Williams then went on to list a number of instances in which he said lawyers from other Caribbean jurisdictions were retained to hear local cases. He singled out the PPP/C being represented by a Jamaican attorney in a Gecom case.

He said, too, that there were a number of Commissions of Inquiry held under the previous administration in which lawyers from various parts of the region were involved and that he did not see the need for a rationale.

Williams asserted that it is a “healthy thing” for lawyers to be able to visit each other’s countries to share jurisprudential positions, which will add to enriching the jurisprudence here and in the region as a whole.

Brutalised legal system

Last Friday, Barbadian QCs Ralph Thorne and Hal Gollop made oral submissions before acting Chief Justice Roxane George SC on behalf of the government, strongly defending President Granger’s unilateral appointment of Patterson.

Asked the cost for retaining the two QCs, Williams declined, saying, “Well, I don’t know if I can disclose the people business like that” and added that such a disclosure will be made “at the right time.”

He suggested that such a question be asked in Parliament.

Asked whether he believed attorneys here do not have the requisite skills to represent the government in the Gecom Chair challenge, the AG began by saying “the 23 years of PPP rule brutalised the legal system in Guyana.”

He advanced that 20 years ago, the PPP purported to appoint “a few senior counsel, and that was it.” He noted that no other senior counsel had been appointed, especially none in opposition at the time.

Williams took issue also with the fact that the previous government identified and paid a few lawyers, stating that “the profession was left like that.”

After the present government took office, he said that there was no senior counsel which could be retained who would not have been retained under the previous government.

Williams had previously told this newspaper when asked, that the reason attorneys from his chambers were not exclusively used was because “we wanted to add diversity to our local jurisprudence.”

He had said, too, that the two QCs have a wealth of knowledge in the area of constitutional law and have practised in many courts throughout the Commonwealth Caribbean.

Asked last Friday about the possibility of attorneys from other jurisdictions being also retained to hear Guyana’s appeal before the CCJ on the constitutionality of the presidential term limit, Williams said that this was likely.

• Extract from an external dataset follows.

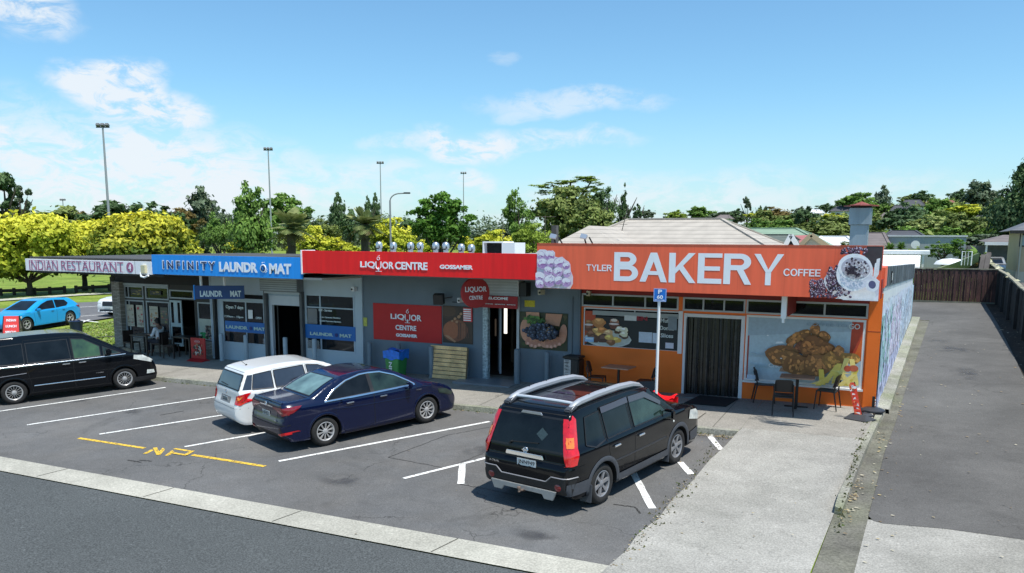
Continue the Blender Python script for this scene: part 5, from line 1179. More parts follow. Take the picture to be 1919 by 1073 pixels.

With the case management conference to be held in another four weeks to determine dates for the hearing of the appeal, the AG was asked by this newspaper yesterday, whether external lawyers have been identified and from which territory. However, he said the questions were premature.

According to Williams, it is a determination for his ministry as to how it approaches its cases and he noted that the opposition does not announce what it will do, “we just see foreign lawyers coming out.”

Successes

Meanwhile, reading from a prepared statement on his ministry’s achievements over the past year, Williams boasted of his ministry’s successful hosting of the Caribbean Financial Action Task Force’s 46th plenary and working group meetings. He said that upon its conclusion, it acceded to the Chairmanship of the 25-member body of Caribbean, Central and South American Countries.

The ministry, he said, also built on its hugely successful hosting of the Hague Convention Conference of 2016 with a follow-up conference last year, to enable stakeholders to confirm support for accession to the various Hague Conventions including, child protection, adoption, abduction and maintenance.

Williams also bragged about the Apostille and other Conventions relating to Legal Commerce and Trade being adopted, noting that his ministry will collaborate with the Ministry of Foreign Affairs to pursue Guyana’s adoption of them. Williams also noted the start of a collaboration between his ministry and the Inter-American Development Bank (IDB) to reduce the high concentrations of prison populations in Guyana, including the number of inmates who were pre-trial detainees, and increasing the use of alternative sentencing.

Against this background, the AG revealed that a US$8 million loan will be spent on a legal aid pilot project, a restorative justice programme, strengthened probation services and a law reform commission.

He said, too, that his ministry will continue government’s fight against corruption through its anti-corruption sensitisation seminars in all regions of the country by targeting employees of the state.

In the same vein, he said that “the Special Organised Crime Unit (SOCU) will continue to investigate and prosecute financial crimes involving around $900 billion.”

He also said that the Deeds and Commercial, and Land Registries continued to provide legal services to the public, and are engaged in the digitisation of their records. Williams noted that the goal is to enable persons to access the electronic registers without having to leave their homes or place of business.

According to the AG, the ministry is also in the process of finalising the engagement with its Jamaican partners in relation to the requirements of establishing the JOF Haynes Law School in Guyana.